Some commodities are better as money than others. Movie stars would make bad money. Carrying a couple around would be a bother, and you’d have to hack a leg off to make change. Precious metals, however, make good money and have been used that way for more than 5,000 years. Metal commodity money is portioned out by weight. A coin is just a hunk of metal stamped to indicate its heft. From weighing money to making coins is a simple step, but a couple thousand years passed before the step was taken. Nobody trusted anybody else to do the stamping. When coins were invented, the distrust proved to be well-founded. The first Western coins were minted by the kingdom of Lydia, in what is now Turkey, and were made of a gold-silver alloy called electrum. It’s hard for anyone but a chemist (and there weren’t any) to tell how much gold is in a piece of electrum versus how much silver. The king of Lydia, Croesus, became proverbial for his wealth. In China, the weight of bronze “cash” was supposed to be guaranteed by death penalties.
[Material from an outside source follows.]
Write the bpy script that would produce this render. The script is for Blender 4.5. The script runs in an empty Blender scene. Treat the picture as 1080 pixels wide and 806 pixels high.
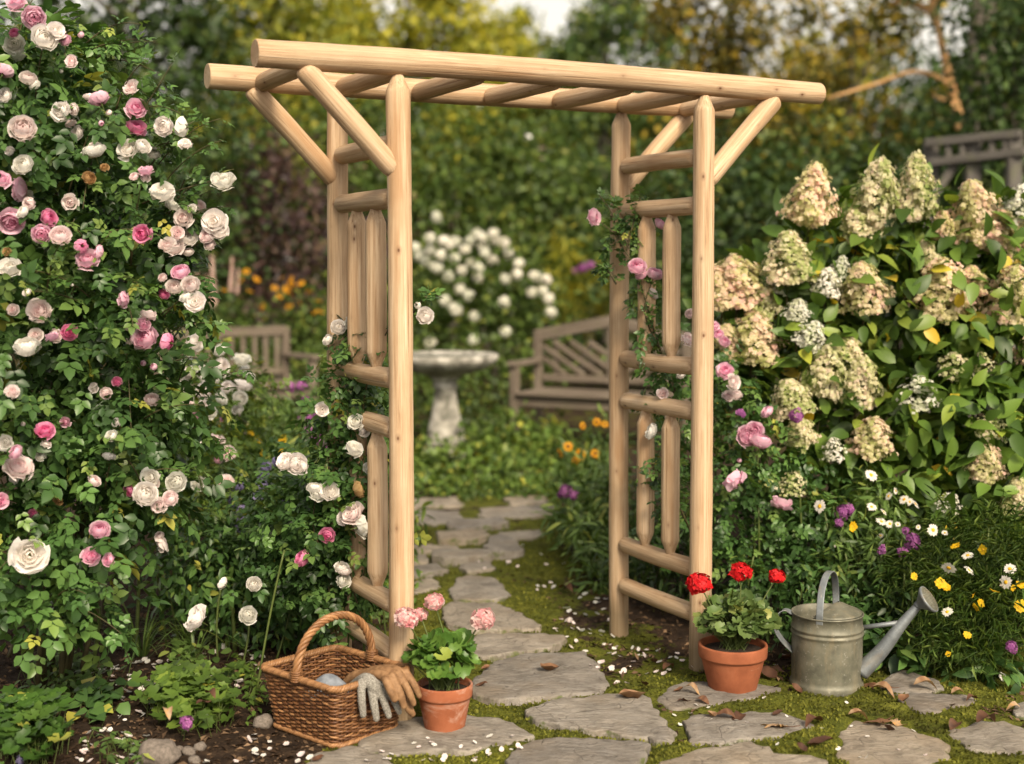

A lot of people must have gone to the chair. A horse cost 4,500 “1-cash” coins during the Han dynasty (206 B . C . to A . D . 220) and 25,000 cash during the Tang dynasty (618 - A . D . 907). Kings, emperors, and, indeed, Swedish cabinet ministers have expenses. It is to a government’s advantage to pay for those expenses with funny money. One reason that money violates common sense is that governments do tricky things with it. Another reason that money violates common sense is that we don’t have to use real commodities as money. We can use pieces of paper promising to deliver those real commodities. This is “fiduciary money,” from the Latin word fiducia, trust. In Europe, paper money developed privately in the thirteenth century from bills of exchange traded among Italian merchants and from receipts given by goldsmiths to whom hard money had been entrusted for safekeeping. We still use such private money when we cash a traveler’s check. Public fiduciary money was first printed, predictably enough, in Sweden. Swedish commodity money came in the form of copper plates. Thus, in Sweden, a large fortune was a large fortune. In 1656 the Stockholm Banco began issuing more convenient paper notes. The bank issued too many notes, and the Swedish government went broke—for the same reason that the Swedish government is broke today.